Jürgen Flimm, 66, erlebte die Studentenproteste 1968 als Regieassistent an den Münchner Kammerspielen. Von 1985 bis 2000 leitete er das Hamburger Thalia-Theater, seit 2006 ist Flimm Intendant der Salzburger Festspiele.
SZ-Magazin: Herr Flimm, welche Bücher von damals stehen noch immer in Ihrem Regal?
Bloch, Marcuse, Böll – Adornos Minima Moralia habe ich sogar stets griffbereit, um darin zu lesen.
Was fasziniert Sie so daran?
Es enthält für mich den zentralen 68er-Text. Sinngemäß heißt es darin, wir müssen die Widersprüche und die Ausbeutung, die in der Welt geschehen, offenlegen, zugeben. Nur so kann die Welt erlöst werden. Die 68er wollten die Welt erlösen?
Wenn man von den geworfenen Steinen absieht, haben wir doch für eine zivilisierte Gesellschaft gekämpft – und ehrlich gesagt: Wir haben unheimlich viel erreicht.
Für welche Errungenschaft sollen wir den 68ern dankbar sein?
Für das »Ungezogene«, den antiautoritären Umgang miteinander. Wir müssen uns erinnern, wie es vor 1968 war: die Spießigkeit, die Tanzstunden, diese Nazi-verbeulte Nachkriegszeit.

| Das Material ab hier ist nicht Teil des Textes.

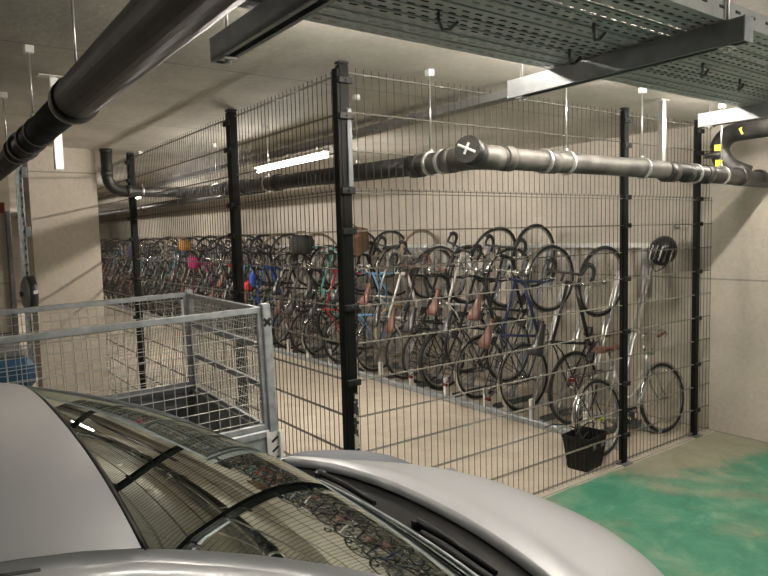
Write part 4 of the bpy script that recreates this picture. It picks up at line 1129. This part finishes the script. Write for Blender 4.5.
# tail
rows = []
for x, z, k in ((-3.25, 0, 0), (-3.36, 1.36, .53), (-3.46, 1.22, .60), (-3.54, 1.02, .70), (-3.60, .90, .72), (-3.66, .6, .76), (-3.66, .35, .76), (-3.58, .22, .74)):
    if z == 0: rows.append([(x, YC+v*.985*hwf(x), topz(x, v*.985)) for v in V])
    else: rows.append([(x+.06*abs(v)**3, YC+v*k, z-.02*v*v) for v in V])
MB().grid(rows).build('tailgate', PAINT, car)
# cowl below the screen: black scuttle with two wipers
rows = []
for q, dz, dx in ((0, -.010, 0), (.25, -.040, 0), (.6, -.055, 0), (1, -.035, 0)):
    r = []
    for j, v in enumerate(V):
        a = WS[-1][j]; x1 = hoodrear(v*.99)-.004; vv = v*.745
        zr = hermite(ZH, -.62)-.050*abs(v)**2.2
        x = a[0]+(x1-a[0])*q; y = a[1]+(YC+vv*1.02-a[1])*q; z = a[2]+(zr-a[2])*q+dz
        r.append((x, y, z))
    rows.append(r)
MB().grid(rows).build('scuttle_panel', M['plasticblack'], car)
def onglass(q, v, h=.0):
    i = min(NX, max(0, int(q*NX))); f = (v+1)*12; j = min(23, int(f)); t_ = f-j
    a = Vector(WS[i][j]); b = Vector(WS[i][j+1]); p = a+(b-a)*t_; return p+Vector((.45, 0, .9))*h
for (vp, vt, nm) in ((.62, -.28, 0), (-.10, -.90, 1)):
    # spindle near vp on the cowl, arm sweeping along the base of the screen to vt
    piv = Vector((-.735, YC+vp*.76, .975-.045*vp*vp))
    tip = Vector((-.79, YC+vt*.76, .985-.04*vt*vt))
    m = MB().tube([piv+Vector((0, 0, -.03)), piv+Vector((0, 0, .018))], .020, 14)
    m.tube([piv+Vector((0, 0, .010)), piv*.75+tip*.25+Vector((0, 0, .022)), piv*.45+tip*.55+Vector((0, 0, .020))], [.013, .011, .008], 6)
    w = m.build('wiper_arm', M['plasticblack'], car)
    a = piv*.9+tip*.1+Vector((-.030, 0, .012)); b = tip+Vector((-.02, 0, .010))
    MB().tube([a, a*.5+b*.5+Vector((0, 0, .004)), b], .0075, 6, flat=1.4).build('wiper_blade', M['rubber'], w)
# interior
def dark(name, c): return pm(name, c, .8)
INT = dark('interior_black', (.018, .018, .018))
MB().bevbox((-.98, YC, .90), (.50, 1.36, .12), .04, Matrix.Rotation(R(8), 3, 'Y')).build('dashboard', INT, car)
MB().bevbox((-2.2, YC, .38), (2.4, 1.5, .06), .02).build('cabin_floor', INT, car)
for s in (-1, 1):
    se = MB().bevbox((-1.95, YC+s*.36, .62), (.5, .48, .16), .05).build('seat', INT, car)
    MB().bevbox((-2.22, YC+s*.36, .93), (.14, .46, .60), .05, Matrix.Rotation(R(-14), 3, 'Y')).build('seat_back', INT, se)
    MB().bevbox((-2.32, YC+s*.36, 1.28), (.09, .24, .16), .035).build('headrest', INT, se)
MB().torus((0, 0, 0), .185, .014, 32, 8, 'x').build('steering_wheel', INT, car).location = (-1.42, YC+.36, .98)
# wheels
for xc in (-.52, -3.02):
    for s in (-1, 1):
        c = (xc, YC+s*.77, .31)
        w = MB().lathe([(.19, -.09), (.22, -.10), (.29, -.095), (.31, -.07), (.312, 0), (.31, .07), (.29, .095), (.22, .10), (.19, .09)], c, 'y', 40).build('wheel', M['rubber'], car)
        m = MB().lathe([(.19, s*.085), (.2, s*.095), (.185, s*.08), (.18, s*.03)], c, 'y', 32); m.lathe([(.001, s*.08), (.03, s*.08), (.05, s*.07)], c, 'y', 16)
        for k in range(7):
            a = 2*math.pi*k/7; m.tube([(c[0]+.03*math.cos(a), c[1]+s*.075, c[2]+.03*math.sin(a)), (c[0]+.19*math.cos(a), c[1]+s*.08, c[2]+.19*math.sin(a))], .014, 6)
        m.build('wheel_rim', M['galv'], w)
MB().bevbox((-1.7, YC, .28), (3.4, 1.45, .12), .03).build('underbody', M['plasticblack'], car)

# ---------------------------------------------------------------- camera, world, view
cam = bpy.data.cameras.new('camera'); co = bpy.data.objects.new('camera', cam); C.objects.link(co); scene.camera = co
yaw, pitch, roll = 0.9394, -0.0818, -0.026
f = Vector((math.cos(yaw)*math.cos(pitch), math.sin(yaw)*math.cos(pitch), math.sin(pitch)))
r0 = Vector((math.sin(yaw), -math.cos(yaw), 0)); u0 = r0.cross(f)
rr = r0*math.cos(roll)+u0*math.sin(roll); uu = -r0*math.sin(roll)+u0*math.cos(roll)
Mx = Matrix((rr, uu, -f)).transposed().to_4x4(); Mx.translation = (-1.8535, -2.8459, 1.8056)
co.matrix_world = Mx
cam.sensor_width = 36; cam.lens = 36*644.5/768; cam.clip_start = .02
w = bpy.data.worlds.new('world'); scene.world = w; w.use_nodes = True
w.node_tree.nodes['Background'].inputs[0].default_value = (.5, .45, .38, 1); w.node_tree.nodes['Background'].inputs[1].default_value = .02
vs = scene.view_settings; vs.view_transform = 'Standard'; vs.look = 'None'; vs.gamma = 1; vs.use_curve_mapping = False
vs.exposure = 1.36
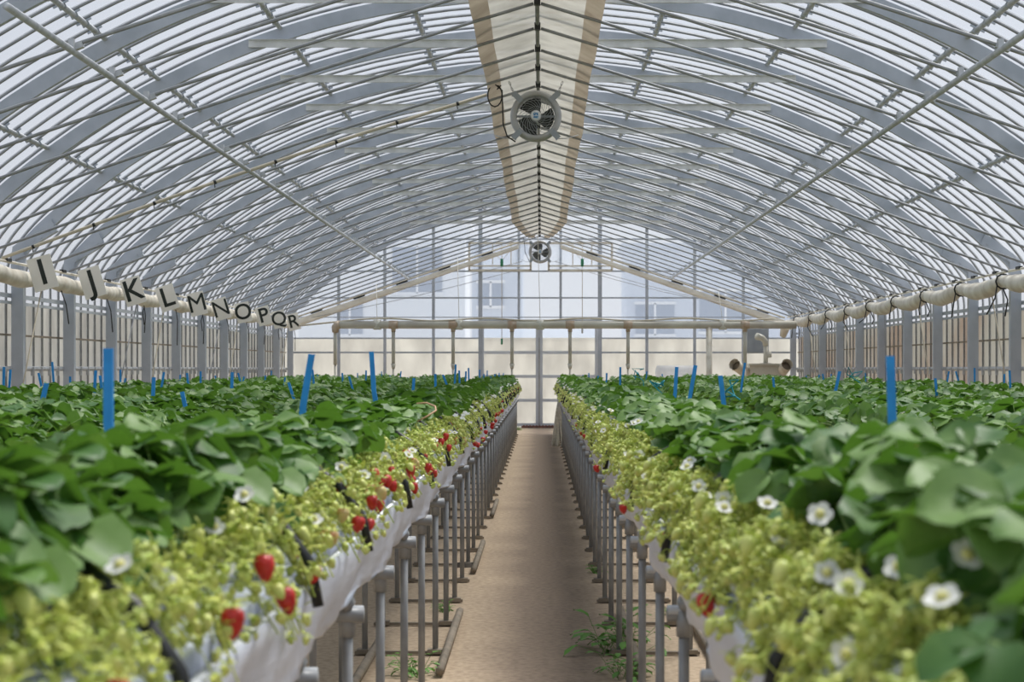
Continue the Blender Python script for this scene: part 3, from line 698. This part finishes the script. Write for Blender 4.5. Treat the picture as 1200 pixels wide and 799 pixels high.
def fruitlet(v, f, mi, p, s, m, r, seg=6, rings=3):     # small berry with calyx star
    ax = Vector((r.uniform(-.5, .6), r.uniform(-.6, .6), -1)).normalized(); a = Vector((0, 1, 0)) if abs(ax.y) < .8 else Vector((1, 0, 0))
    u = (a-ax*a.dot(ax)).normalized(); w_ = ax.cross(u); o = len(v)
    prof = [(.0, 0), (.46, .10), (.50, .45), (.28, .88), (0, 1.0)] if rings > 2 else [(.0, 0), (.5, .3), (0, 1.0)]
    for rr, t in prof:
        for k in range(seg):
            q = 2*math.pi*k/seg; v.append(p+ax*(s*1.15*t)+(u*math.cos(q)+w_*math.sin(q))*(s*rr))
    for i in range(len(prof)-1):
        for k in range(seg): f.append((o+i*seg+k, o+i*seg+(k+1) % seg, o+(i+1)*seg+(k+1) % seg, o+(i+1)*seg+k)); mi.append(m)
def calyx(v, f, mi, p, s, r, m, n=5):
    for k in range(n):
        q = 2*math.pi*k/n+r.random(); d = Vector((math.cos(q), math.sin(q), r.uniform(-.5, .5))).normalized(); t = Vector((-math.sin(q), math.cos(q), 0))
        o = len(v); v += [p, p+d*s*.5+t*s*.24, p+d*s, p+d*s*.5-t*s*.24]; f.append((o, o+1, o+2, o+3)); mi.append(m)

def rim_curve(t, y, lift, reach=.245, drop=.17):      # stalk run from the crown over the rim; t in 0..1
    x = .01+reach*t**.85; z = .03+lift*math.sin(math.pi*min(1, t*1.02)**.8)-drop*t**2.4
    return Vector((x, y, z))
def make_truss(seed, lod, loose=False):
    """returns stalk mesh data and spots for berries and flowers"""
    r = random.Random(seed); v, f, mi = [], [], []; spots = []
    rd, dr = (.185, .095) if loose else (.195, .082)
    def rim_curve(t, y, lift, _g=globals()['rim_curve']): return _g(t, y, lift, rd, dr)
    ns = 5 if lod == 0 else (4 if lod == 1 else 3)
    for s in range(ns):
        y0 = (s-(ns-1)/2)*.2/ns*.5; y1 = r.uniform(-.11, .11); lift = r.uniform(.05, .11); tend = r.uniform(.72, 1.0)
        if lod < 2: tube_to(v, f, mi, [rim_curve(tend*k/5, y0+(y1-y0)*k/5, lift) for k in range(6)], .0026, .0016, 4 if lod == 0 else 3, 0)
        nb = (13, 9, 5)[lod]-(5 if loose and lod == 0 else 0)
        for q in range(nb):
            t = tend*(.22+.78*(q+r.random())/nb); c = rim_curve(t, y0+(y1-y0)*t, lift)
            p = c+Vector((r.uniform(-.03, .028), r.uniform(-.04, .04), r.uniform(-.02, .030)))
            if t > .75: p.z -= r.uniform(0, .02)
            if lod == 0: tube_to(v, f, mi, [c, (c+p)/2+Vector((0, 0, .006)), p], .0012, .001, 3, 0)
            sz = r.uniform(.011, .019)
            if lod < 2: calyx(v, f, mi, p+Vector((0, 0, .002)), sz*(1.15 if lod == 0 else 1.4), r, 0, 6 if lod == 0 else 4)
            fruitlet(v, f, mi, p, sz*(1.0, 1.15, 1.7)[lod], 1, r, (6, 5, 4)[lod], (3, 2, 2)[lod])
            if q % 3 == 2: spots.append((p, t))
        # lime bract leaflets
        if lod < 2:
            for q in range(3):
                t = r.uniform(.1, .8); c = rim_curve(t, y0+(y1-y0)*t, lift)
                d = Vector((r.uniform(-.5, 1), r.uniform(-1, 1), r.uniform(0, .7))).normalized()
                o = len(f); leaflet(v, f, mi, c, d, Vector((0, 0, 1)), .03, .018, .3, .3, 2, False, 1)
                for z in range(o, len(f)): mi[z] = 0
    r.shuffle(spots)
    return v, f, mi, spots
def to_mesh(name, v, f, mi, mats, smooth=True):
    b = MB(); b.v = [tuple(p) for p in v]; b.f = f; b.m = mi; return b.mesh(name, mats, smooth)

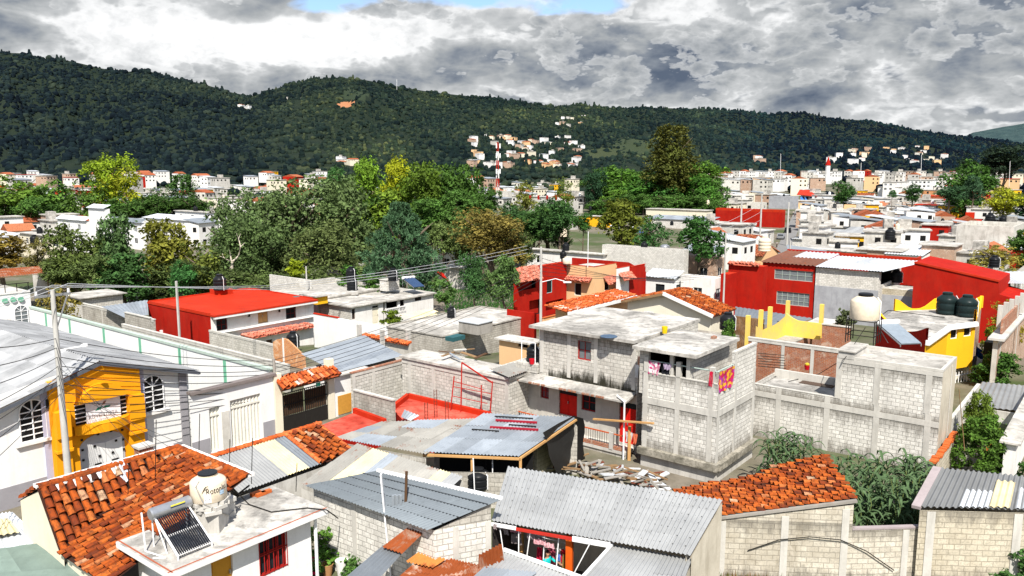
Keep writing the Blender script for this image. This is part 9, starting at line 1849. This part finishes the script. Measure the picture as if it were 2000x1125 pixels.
def body_fig(e, p, yaw, shirt, trousers, ht=1.6, reach=True):
 """one skinned body, facing +x before the turn by yaw"""
 c, s = math.cos(yaw), math.sin(yaw); k = ht/1.65; R = lambda x, y, z: V((c*x-s*y, s*x+c*y, z))*k
 N_ = [(R(0, 0, .92), .115), (R(.0, 0, 1.12), .11), (R(0, 0, 1.32), .12), (R(.0, 0, 1.42), .055), (R(.015, 0, 1.50), .05), (R(.03, 0, 1.58), .078)]; E_ = [(0, 1), (1, 2), (2, 3), (3, 4), (4, 5)]; hands = []
 for sg in (-1, 1):
  i = len(N_); arm = [(R(0, .17*sg, 1.36), .05), (R(.16, .25*sg, 1.20), .042), (R(.40, .16*sg, 1.26), .032), (R(.47, .14*sg, 1.27), .026)] if reach else [(R(0, .17*sg, 1.36), .05), (R(.0, .22*sg, 1.1), .042), (R(.08, .22*sg, .88), .032), (R(.1, .21*sg, .8), .028)]
  N_ += arm; E_ += [(2, i), (i, i+1), (i+1, i+2), (i+2, i+3)]; hands.append((arm[3][0], (arm[3][0]-arm[2][0]).normalized(), sg)); j = len(N_); N_ += [(R(0, .09*sg, .86), .085), (R(.03+.05*sg, .1*sg, .48), .058), (R(.0+.08*sg, .1*sg, .10), .038), (R(.12+.08*sg, .1*sg, .05), .036)]; E_ += [(0, j), (j, j+1), (j+1, j+2), (j+2, j+3)]
 skin('body', N_, E_, SKINM, e, (0, 0, 0), 2 if reach else 1)
 g = [(n[0], n[1]*1.17) for n in N_]; sh = g[:3]+[(R(0, 0, 1.39), .075)]; se = [(0, 1), (1, 2), (2, 3)]
 for b in (6, 14): i = len(sh); sh += [g[b], g[b+1], (N_[b+1][0]*.45+N_[b+2][0]*.55, .043)]; se += [(2, i), (i, i+1), (i+1, i+2)]
 skin('shirt', sh, se, shirt, e, (0, 0, 0), 2 if reach else 1); tr = [(g[0][0], .128)]; te = []
 for b in (10, 18): i = len(tr); tr += [(N_[b][0], .1), (N_[b+1][0], .075), (N_[b+2][0]+UP*.02, .062)]; te += [(0, i), (i, i+1), (i+1, i+2)]
 skin('trousers', tr, te, trousers, e, (0, 0, 0), 2 if reach else 1); h = N_[5][0]; m = MB(); o = wloc(e)+h
 for kk in range(8):
  for jj in range(12):
   def q(a, b): t = .1+1.75*a/8; f = 2*math.pi*b/12; back = .5-.5*math.cos(f); t *= .42+.58*back; return o+R(.0, 0, .012)+R(math.sin(t)*math.cos(f)*.098, math.sin(t)*math.sin(f)*.092, math.cos(t)*.108)
   m.poly([q(kk, jj), q(kk+1, jj), q(kk+1, jj+1), q(kk, jj+1)])
 m.build('hair', HAIR, e, smooth=True)
 if not reach: return
 f = MB(); o = wloc(e)+h
 for y in (-.03, .03): f.lathe([(.011, -.006), (.011, .006)], o+R(.083, y, .01), 8)
 f.build('eyes', IRON, e); f = MB(); f.bar(o+R(.08, 0, .008), o+R(.105, 0, -.022), .02); f.build('nose', SKINM, e); f = MB(); f.bar(o+R(.078, -.022, -.045), o+R(.078, .022, -.045), .012); f.build('mouth', flat('lips', (.30, .09, .08)), e)
 for sg in (-1, 1): f = MB(); f.obox(o+R(-.01, .085*sg, -.02), R(.03, 0, 0), R(0, .014*sg, 0), UP*.05); f.build('ear', SKINM, e)
 for w, dr, sg in hands:
  sd = dr.cross(UP).normalized(); dn = -UP; nd = [(w, .02), (w+dr*.05, .026)]; ed = [(0, 1)]
  for q, ln in ((-.03, .058), (-.01, .068), (.01, .064), (.03, .05)): i = len(nd); b = w+dr*.085+sd*q; nd += [(b, .009), (b+dr*ln*.5+dn*.012, .008), (b+dr*ln*.75+dn*.04, .007)]; ed += [(1, i), (i, i+1), (i+1, i+2)]
  i = len(nd); nd += [(w+dr*.04+sd*.035*sg, .011), (w+dr*.075+sd*.055*sg+dn*.02, .009)]; ed += [(1, i), (i, i+1)]; skin('hand', nd, ed, SKINM, e, (0, 0, 0), 2)
def porch_person():
 f = LF; q = Face(f.q(0, 0, -.45), f.q(f.len, 0, -.45)); s, z = q.at(1069, 1071); p = f.q(s, 0, -.45); e = thing('person', 'person in a turquoise shirt and dark trousers reaching out to the washing in the porch', 'person', p+UP*max(0, z-1.72)); yaw = math.atan2(f.d.y, f.d.x)-.35; body_fig(e, p, yaw, flat('turquoise_shirt', (.01, .46, .45), .8), flat('navy_trousers', (.012, .014, .03), .8), 1.62)
 m = MB(); m.obox(f.q(s-.5, .01, -.9), f.d*1.0, f.n*.9, UP*max(.02, z-1.72)); single(m, 'washing_step', 'raised dark step the person stands on in the laundry porch', 'step', CONC)
porch_person(); street()
SC.cycles.use_denoising = True
SC.cycles.max_bounces = 5; SC.cycles.diffuse_bounces = 3; SC.cycles.glossy_bounces = 2; SC.cycles.transmission_bounces = 2; SC.cycles.transparent_max_bounces = 4
SC.cycles.caustics_reflective = False; SC.cycles.caustics_refractive = False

Worin haben die 68er geirrt?
China! Ich fand die Kulturrevolution toll – bis ich dann mal in China gearbeitet habe und mir chinesische Theater-Freunde erzählten, was da wirklich passiert ist. Ich fragte mich: Warum hast du dich nicht besser informiert? Wie konnte ich diese pompösen Sätze aus der Mao-Bibel so bewundern und glauben? Mao hat Millionen Menschen getötet, er war ein Verbrecher.
Abgesehen von Ihren Büchern – haben Sie noch ein anderes 68er-Andenken?
Ja, eine Serviette mit einem Autogramm und einem Lippenstift-Abdruck der Sängerin Joan Baez. Love! Joan! steht darauf – ist das nicht schön?